The past two were interesting in the sense that wanting to be like Alkaline Trio was a far closer step from wanting to be Blink 182 than, say, going from wanting to be Batman to waiting to be a baseball player.
I smoked a lot of weed in high school and took a break from serious dreaming. I was living in a haze which included different scenarios in which I was to become a successful drug dealer. Or, at least, an honorary Bone Thug.
When I came to, I wanted to become a writer. This was kind of a funny dream because I was already a writer. I mean, I wrote every day, usually twice: once immediately after school, then as a way to put off going to bed. I think it was the actual thought that put me off of the idea. I mean, once I considered the idea that I was a writer, as opposed to just being a kid who happened to write, I acquired this great burden of pressure and responsibility (though I didn't know if anybody even read what I wrote, or whether or not they took it seriously).
At some point, though, I got some glowing reviews from a few friends who were bored in a dorm and spent some of their time reading my rants. And once a girl had sex with me as a direct result of her striking up a conversation with me in which she said several flattering things about my writing. All this fan-fare (as I perceived it to be) turned my self image into that of a writer. My actual writing habits slowly trailed off.

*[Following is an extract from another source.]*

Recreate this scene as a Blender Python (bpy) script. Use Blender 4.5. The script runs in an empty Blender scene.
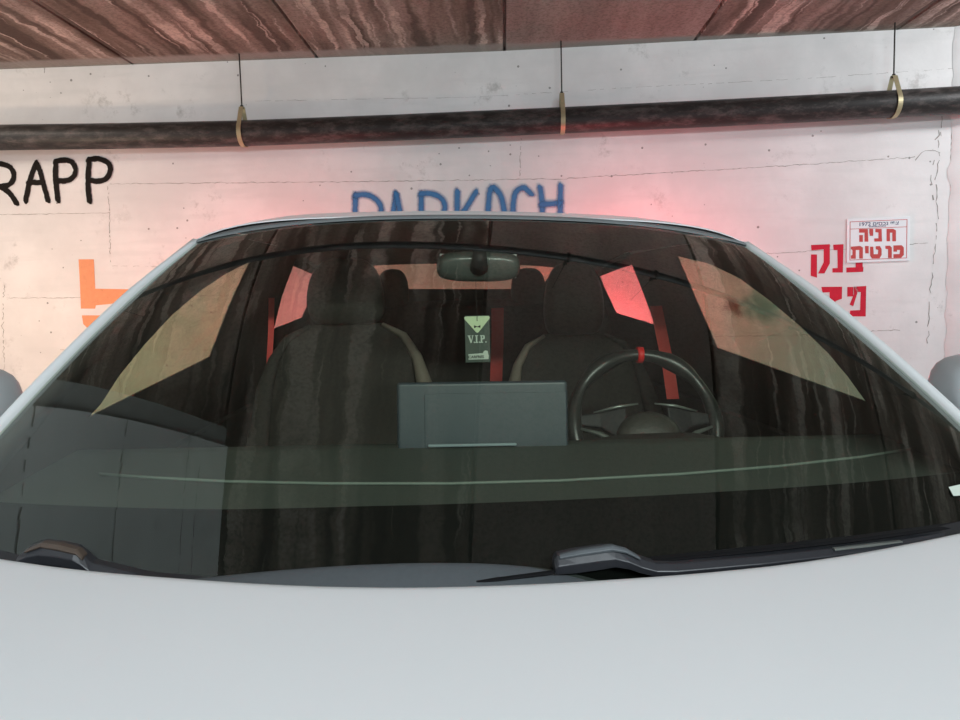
import bpy, bmesh, math, random
import numpy as np
from mathutils import Vector, Matrix
from mathutils.geometry import tessellate_polygon
random.seed(7)
C = bpy.context.scene.collection

# ------------------------------------------------------------------ camera
F = 720.0; CX, CY = 480.0, 360.0
def Rx(a): c, s = math.cos(a), math.sin(a); return np.array([[1,0,0],[0,c,-s],[0,s,c]])
def Rz(a): c, s = math.cos(a), math.sin(a); return np.array([[c,-s,0],[s,c,0],[0,0,1]])
YAW, PITCH, ROLL = 2.0, -4.75, -1.4
CAM = np.array([0, 0, 1.235])
R = Rz(math.radians(YAW)) @ Rx(math.radians(90+PITCH)) @ Rz(math.radians(ROLL))
cam = bpy.data.cameras.new('camera'); cam.sensor_width = 36; cam.lens = 27; cam.clip_start = .02
co = bpy.data.objects.new('camera', cam); C.objects.link(co)
co.matrix_world = Matrix.Translation(CAM) @ Matrix([list(map(float, r)) for r in R]).to_4x4()
bpy.context.scene.camera = co

CYAW = math.radians(4.9)
Rc = Rz(CYAW); CO = -Rc @ np.array([-.08, 0, 0])
def ray(px, py):
    d = R @ np.array([(px-CX)/F, -(py-CY)/F, -1.]); return d
O_CAR = Rc.T @ (CAM - CO)
def rayc(px, py): return Rc.T @ ray(px, py)
# points of the car (car coordinates: y forward into the scene, z up)
def at_y(px, py, y): d = rayc(px, py); return O_CAR + d*((y-O_CAR[1])/d[1])
def at_z(px, py, z): d = rayc(px, py); return O_CAR + d*((z-O_CAR[2])/d[2])
def at_side(px, py, s, off=0.0):
    # plane s*x = .83-off-.415(z-.92)
    d = rayc(px, py); k = (.792-off+.415*.92 - s*O_CAR[0] - .415*O_CAR[2])/(s*d[0]+.415*d[2]); return O_CAR + d*k
YW = 4.88; ZC = 2.86; BEND = .050
def yw(x): return YW-BEND*max(0.0, x)      # the back wall bends slightly towards the camera on the right
def on_wall(px, py, o=0.0):
    d = ray(px, py); k = (YW-o)/d[1]
    if d[0] > 0: k = (YW-o)/(d[1]+BEND*d[0])
    return CAM + d*k

# ------------------------------------------------------------------ helpers
def link(o, parent=None):
    C.objects.link(o)
    if parent is not None: o.parent = parent
    return o
def mesh(name, verts, faces, mat=None, parent=None, smooth=False, mats=None, mi=None):
    me = bpy.data.meshes.new(name)
    me.from_pydata([tuple(map(float, v)) for v in verts], [], [tuple(f) for f in faces]); me.update()
    for m in (mats or [mat]): me.materials.append(m)
    if mi:
        for p, i in zip(me.polygons, mi): p.material_index = i
    if smooth:
        for p in me.polygons: p.use_smooth = True
    o = bpy.data.objects.new(name, me)
    return link(o, parent)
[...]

So here I am, thinking that dreams are like ex-girlfriends in the sense that they all own a very specific and unique part of my heart, but I'm afraid to commit to one particular dream because I know that it is absolutely not possible for it to work with other dreams and they all fall into the same category. That's not very clear. Essentially, I'm making a hasty generalization in my mind. It's easy to say that my logic is fallacious, but it's like PTSD in that my fears aren't really logical (though they are self-fulfilling. If I'm so afraid of failing that I don't begin, it will be considered a failed venture). I've had dreams that didn't really make sense. I mean, Batman isn't really a level-headed career choice, nor is being a professional baseball player if my interests lies more in collecting baseball cards than in fine-tuning my skills.
What may be my problem is that I've been setting specific goals. "I want to be a writer" is a specific goal, but "I like to write" is simply a preference for a hobby or something that is only satisfied if I write (which isn't difficult) and doesn't take much commitment and will never be considered a failure (it can only be changed to something like "I no longer prefer to write").

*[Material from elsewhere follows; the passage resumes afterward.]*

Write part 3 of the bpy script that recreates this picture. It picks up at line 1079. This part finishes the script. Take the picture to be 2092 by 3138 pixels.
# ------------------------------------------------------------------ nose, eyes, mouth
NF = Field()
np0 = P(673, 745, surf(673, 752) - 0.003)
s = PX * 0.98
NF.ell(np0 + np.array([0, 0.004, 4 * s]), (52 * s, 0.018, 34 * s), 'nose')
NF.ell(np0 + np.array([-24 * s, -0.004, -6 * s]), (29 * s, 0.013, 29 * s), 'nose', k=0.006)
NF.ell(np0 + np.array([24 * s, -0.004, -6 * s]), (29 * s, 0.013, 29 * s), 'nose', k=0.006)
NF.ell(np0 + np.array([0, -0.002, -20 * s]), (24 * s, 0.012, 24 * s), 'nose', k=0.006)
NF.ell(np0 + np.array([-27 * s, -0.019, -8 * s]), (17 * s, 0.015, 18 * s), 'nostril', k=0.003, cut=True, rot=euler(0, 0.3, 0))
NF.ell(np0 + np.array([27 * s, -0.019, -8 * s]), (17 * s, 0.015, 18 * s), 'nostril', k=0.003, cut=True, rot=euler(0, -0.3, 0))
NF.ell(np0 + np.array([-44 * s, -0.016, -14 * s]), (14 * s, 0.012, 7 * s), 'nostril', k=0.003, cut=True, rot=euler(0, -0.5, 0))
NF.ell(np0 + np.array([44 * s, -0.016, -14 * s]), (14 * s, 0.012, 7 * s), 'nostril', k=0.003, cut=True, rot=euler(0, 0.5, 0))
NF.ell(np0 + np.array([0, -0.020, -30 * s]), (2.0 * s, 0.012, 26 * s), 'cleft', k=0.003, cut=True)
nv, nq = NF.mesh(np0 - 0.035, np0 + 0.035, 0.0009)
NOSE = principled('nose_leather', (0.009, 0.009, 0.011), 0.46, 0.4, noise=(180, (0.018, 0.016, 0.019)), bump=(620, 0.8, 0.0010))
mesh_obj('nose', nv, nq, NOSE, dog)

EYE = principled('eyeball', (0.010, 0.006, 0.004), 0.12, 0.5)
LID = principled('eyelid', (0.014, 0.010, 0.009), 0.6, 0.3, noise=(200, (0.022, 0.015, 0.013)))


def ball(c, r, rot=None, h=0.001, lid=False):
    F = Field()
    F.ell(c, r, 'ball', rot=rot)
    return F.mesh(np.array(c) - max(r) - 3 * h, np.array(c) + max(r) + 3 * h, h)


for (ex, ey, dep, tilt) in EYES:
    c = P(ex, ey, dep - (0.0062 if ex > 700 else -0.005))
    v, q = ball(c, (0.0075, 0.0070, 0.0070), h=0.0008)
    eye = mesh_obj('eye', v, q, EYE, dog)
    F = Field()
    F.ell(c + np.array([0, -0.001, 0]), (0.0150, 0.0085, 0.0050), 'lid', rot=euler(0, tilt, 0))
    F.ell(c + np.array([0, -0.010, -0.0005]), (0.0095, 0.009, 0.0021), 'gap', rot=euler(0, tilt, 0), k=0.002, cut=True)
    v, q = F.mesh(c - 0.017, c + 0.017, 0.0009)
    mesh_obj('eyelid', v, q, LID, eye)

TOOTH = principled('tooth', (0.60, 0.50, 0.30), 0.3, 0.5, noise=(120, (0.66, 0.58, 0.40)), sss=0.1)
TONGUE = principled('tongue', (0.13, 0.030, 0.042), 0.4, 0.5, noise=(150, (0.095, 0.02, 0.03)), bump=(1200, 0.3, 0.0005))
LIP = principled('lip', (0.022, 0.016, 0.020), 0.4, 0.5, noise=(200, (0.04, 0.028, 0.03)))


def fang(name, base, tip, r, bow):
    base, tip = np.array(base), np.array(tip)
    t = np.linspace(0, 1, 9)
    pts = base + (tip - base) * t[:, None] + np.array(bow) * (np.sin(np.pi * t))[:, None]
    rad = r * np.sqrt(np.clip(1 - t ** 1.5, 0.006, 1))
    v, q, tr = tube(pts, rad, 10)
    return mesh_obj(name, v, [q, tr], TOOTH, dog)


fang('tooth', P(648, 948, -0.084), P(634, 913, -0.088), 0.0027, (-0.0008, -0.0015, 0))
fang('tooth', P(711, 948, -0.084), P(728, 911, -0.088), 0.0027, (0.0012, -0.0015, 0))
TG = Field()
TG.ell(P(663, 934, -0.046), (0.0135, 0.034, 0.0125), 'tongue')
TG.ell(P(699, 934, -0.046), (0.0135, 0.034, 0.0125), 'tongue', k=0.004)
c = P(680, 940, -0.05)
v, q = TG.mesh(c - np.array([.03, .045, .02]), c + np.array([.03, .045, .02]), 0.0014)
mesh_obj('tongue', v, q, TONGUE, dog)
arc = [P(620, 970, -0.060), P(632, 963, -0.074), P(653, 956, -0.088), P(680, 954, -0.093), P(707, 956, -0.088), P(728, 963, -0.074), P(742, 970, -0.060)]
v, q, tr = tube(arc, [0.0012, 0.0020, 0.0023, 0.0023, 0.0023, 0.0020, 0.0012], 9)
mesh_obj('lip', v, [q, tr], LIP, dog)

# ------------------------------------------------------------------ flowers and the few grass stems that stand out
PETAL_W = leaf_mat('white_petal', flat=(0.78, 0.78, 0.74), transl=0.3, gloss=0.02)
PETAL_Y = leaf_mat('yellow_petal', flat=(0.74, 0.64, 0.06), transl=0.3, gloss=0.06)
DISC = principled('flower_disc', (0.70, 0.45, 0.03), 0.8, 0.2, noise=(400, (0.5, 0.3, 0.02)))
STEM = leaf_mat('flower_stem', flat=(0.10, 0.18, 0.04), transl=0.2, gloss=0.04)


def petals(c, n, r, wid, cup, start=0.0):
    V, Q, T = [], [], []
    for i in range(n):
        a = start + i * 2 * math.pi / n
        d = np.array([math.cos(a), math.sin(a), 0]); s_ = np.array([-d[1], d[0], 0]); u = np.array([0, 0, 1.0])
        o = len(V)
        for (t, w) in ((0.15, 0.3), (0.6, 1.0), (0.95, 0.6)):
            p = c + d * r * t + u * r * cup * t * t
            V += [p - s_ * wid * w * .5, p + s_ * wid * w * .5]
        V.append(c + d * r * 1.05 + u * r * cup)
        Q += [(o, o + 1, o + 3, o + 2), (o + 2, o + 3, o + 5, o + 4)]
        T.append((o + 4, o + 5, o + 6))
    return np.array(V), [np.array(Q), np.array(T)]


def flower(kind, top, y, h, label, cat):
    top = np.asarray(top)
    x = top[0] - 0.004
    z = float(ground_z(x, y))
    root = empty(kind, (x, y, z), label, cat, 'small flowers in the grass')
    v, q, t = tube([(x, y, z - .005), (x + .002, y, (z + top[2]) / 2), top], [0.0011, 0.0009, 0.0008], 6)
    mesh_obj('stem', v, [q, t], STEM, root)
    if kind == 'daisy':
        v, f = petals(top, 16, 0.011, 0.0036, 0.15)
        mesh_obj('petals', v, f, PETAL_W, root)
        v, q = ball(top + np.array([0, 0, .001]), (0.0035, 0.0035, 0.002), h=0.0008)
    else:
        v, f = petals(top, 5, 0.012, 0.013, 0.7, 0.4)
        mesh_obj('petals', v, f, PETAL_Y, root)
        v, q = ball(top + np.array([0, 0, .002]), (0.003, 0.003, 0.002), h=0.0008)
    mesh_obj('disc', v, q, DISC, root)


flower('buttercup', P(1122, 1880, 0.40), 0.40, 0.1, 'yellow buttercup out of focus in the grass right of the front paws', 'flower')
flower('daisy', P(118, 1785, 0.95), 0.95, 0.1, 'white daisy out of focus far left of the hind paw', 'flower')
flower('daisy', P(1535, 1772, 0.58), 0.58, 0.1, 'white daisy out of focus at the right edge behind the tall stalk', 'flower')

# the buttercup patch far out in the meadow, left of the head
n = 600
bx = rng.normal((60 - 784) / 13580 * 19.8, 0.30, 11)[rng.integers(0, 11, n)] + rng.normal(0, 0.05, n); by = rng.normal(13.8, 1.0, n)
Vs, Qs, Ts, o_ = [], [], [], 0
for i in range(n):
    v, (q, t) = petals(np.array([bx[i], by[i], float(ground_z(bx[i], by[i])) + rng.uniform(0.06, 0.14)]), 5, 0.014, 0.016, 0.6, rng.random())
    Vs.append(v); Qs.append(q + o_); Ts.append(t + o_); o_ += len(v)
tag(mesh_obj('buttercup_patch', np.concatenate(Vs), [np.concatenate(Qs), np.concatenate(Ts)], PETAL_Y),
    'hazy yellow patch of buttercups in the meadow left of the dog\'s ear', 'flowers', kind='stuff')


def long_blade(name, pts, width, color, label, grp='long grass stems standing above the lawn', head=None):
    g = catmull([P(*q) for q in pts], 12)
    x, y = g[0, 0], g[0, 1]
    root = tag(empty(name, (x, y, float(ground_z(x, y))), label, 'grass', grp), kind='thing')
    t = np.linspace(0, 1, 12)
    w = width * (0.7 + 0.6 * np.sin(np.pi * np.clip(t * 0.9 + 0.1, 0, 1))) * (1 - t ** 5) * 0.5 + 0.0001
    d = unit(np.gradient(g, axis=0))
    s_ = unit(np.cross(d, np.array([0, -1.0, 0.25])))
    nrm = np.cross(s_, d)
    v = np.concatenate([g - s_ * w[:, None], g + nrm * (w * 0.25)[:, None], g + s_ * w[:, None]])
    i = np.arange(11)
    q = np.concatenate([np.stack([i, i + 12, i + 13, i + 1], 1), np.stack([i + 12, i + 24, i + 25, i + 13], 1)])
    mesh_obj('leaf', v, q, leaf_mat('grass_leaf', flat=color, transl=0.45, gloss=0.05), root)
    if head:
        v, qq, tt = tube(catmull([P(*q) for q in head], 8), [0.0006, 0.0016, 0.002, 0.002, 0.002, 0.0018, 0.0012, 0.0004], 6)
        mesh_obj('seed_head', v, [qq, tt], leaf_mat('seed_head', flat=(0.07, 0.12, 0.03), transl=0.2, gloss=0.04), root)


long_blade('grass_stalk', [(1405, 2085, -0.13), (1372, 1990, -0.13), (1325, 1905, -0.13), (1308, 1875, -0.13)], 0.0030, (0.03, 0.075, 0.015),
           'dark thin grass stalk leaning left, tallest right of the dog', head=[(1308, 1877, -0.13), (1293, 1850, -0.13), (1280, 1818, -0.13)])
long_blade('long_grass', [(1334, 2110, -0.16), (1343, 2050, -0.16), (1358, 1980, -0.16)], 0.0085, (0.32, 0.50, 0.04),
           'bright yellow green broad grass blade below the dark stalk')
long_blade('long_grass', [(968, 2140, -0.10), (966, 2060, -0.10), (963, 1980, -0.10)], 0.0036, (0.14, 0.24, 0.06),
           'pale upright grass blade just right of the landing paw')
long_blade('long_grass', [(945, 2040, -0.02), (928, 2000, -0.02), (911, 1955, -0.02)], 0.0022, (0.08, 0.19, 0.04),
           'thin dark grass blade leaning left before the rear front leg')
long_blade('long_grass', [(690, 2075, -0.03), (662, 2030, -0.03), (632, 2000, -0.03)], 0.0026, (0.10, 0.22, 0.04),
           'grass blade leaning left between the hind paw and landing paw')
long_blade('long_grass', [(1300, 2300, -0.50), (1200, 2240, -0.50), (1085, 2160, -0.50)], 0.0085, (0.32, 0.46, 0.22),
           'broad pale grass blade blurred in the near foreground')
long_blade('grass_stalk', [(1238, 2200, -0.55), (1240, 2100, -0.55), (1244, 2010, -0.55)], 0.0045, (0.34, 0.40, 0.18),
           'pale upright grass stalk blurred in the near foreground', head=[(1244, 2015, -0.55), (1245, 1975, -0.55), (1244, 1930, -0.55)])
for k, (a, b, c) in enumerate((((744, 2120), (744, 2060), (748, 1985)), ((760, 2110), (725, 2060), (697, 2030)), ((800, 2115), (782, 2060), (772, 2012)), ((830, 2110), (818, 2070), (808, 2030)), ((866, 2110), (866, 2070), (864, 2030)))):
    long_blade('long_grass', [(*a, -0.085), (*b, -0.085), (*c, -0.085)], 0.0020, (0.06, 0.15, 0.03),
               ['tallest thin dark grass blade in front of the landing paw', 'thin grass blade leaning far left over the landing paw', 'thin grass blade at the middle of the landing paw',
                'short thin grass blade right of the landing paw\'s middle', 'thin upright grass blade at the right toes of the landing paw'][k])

So that seems to be a good solution for now. I like to play guitar, so I think I will. If I never join a band, at least I'll be pretty good from all that practice that I should be doing. And if I never write a book, at least I'll always be ready in case I decide to. That seems like a good mentality, right? I don't know how that view on dreams can be translated, metaphorically, back to the "girlfriends" thing. Let me try, though... I should work on virtues, like self-respect and dignity and whatnot, just in case I should ever decide to commit to something. And if I don't find that opportunity, at least I'll be clean-shaven and on my best behavior.
Oh, uh, "don't burn bridges," right? Yeah, real original. I suppose this is the kind of idiom that has to be learned through empirical evidence to be fully appreciated and understood.